655. 1 will add here, still following Phantasms of the Living (vol. ii. p. 100), a case of auditory intimation of an arrival.

The account comes from Mr. J. Stevenson, of 28 Prospect Street, Gateshead.

April 20th, 1885.

During the months of May and June 1881, my brother was staying with us. He went out one Sunday night between 5 and 6 o'clock. He did not say what time he would return, but his time was generally about 10 p.m. About 7 o'clock, while I was reading by the window, and Mrs. Stevenson by the fire, all being quiet, I heard a voice say "David is coming." I instantly turned to Mrs. S., asking what she said. She said, "I have not spoken a word." I told her that I heard some one say that " David is coming." I then thought I had imagined it, but, lo and behold! in less than 3 minutes, in he comes, quite unexpected. I was surprised, but did not mention anything to him about it. The position of the house prevented us from seeing him until just about to enter the house. He was in good health, as we all were at the time. This is a candid statement of the facts. Jos. Stevenson.

In answer to an inquiry, Mr. Stevenson adds: -

This was the sole experience I have had of the kind. I have never experienced any hallucination.

Mrs. Stevenson corroborates as follows: -

In reference to my husband's letter of April 20th, I have pleasure in testifying to the accuracy of his account, and of his drawing my attention to the fact at the time mentioned. Serena Stevenson.

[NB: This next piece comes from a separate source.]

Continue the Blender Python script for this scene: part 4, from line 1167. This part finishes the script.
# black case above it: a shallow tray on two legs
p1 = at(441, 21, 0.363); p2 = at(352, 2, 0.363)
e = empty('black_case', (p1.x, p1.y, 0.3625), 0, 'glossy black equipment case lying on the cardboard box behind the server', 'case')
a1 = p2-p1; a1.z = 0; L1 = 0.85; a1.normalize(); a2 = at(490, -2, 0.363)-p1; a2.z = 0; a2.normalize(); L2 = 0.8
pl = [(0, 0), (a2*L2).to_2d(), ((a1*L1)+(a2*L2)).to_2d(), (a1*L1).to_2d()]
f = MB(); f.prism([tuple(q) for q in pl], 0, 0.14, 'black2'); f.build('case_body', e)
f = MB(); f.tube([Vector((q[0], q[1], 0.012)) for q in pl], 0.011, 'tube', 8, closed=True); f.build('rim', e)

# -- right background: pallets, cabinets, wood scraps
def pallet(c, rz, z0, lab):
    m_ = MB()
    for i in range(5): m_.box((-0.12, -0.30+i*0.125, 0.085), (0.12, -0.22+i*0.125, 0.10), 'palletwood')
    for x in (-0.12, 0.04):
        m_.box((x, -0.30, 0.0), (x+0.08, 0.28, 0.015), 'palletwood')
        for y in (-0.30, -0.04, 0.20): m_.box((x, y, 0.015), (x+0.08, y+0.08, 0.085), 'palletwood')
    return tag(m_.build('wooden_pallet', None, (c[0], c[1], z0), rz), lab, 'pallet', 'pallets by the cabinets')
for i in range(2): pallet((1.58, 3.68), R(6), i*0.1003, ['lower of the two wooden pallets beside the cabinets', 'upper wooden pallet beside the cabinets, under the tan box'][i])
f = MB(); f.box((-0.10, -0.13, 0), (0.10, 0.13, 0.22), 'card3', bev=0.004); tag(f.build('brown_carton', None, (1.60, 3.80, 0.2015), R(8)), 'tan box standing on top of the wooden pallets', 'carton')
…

I need hardly repeat that my hypothesis of a real modification of a part of space, transforming it into a phantasmogenetic centre, applies to a phantasmal voice just as well as to a phantasmal figure. The voice is not heard acoustically any more than the figure is seen optically. Yet a phantasmal voice may in a true sense "come from" a given spot. In such a case as the above, however, where it is only heard by one person, it is simpler to suppose that the auditory tract of the percipient's brain was the only portion of space affected. A case of a similar kind is given in 655 A.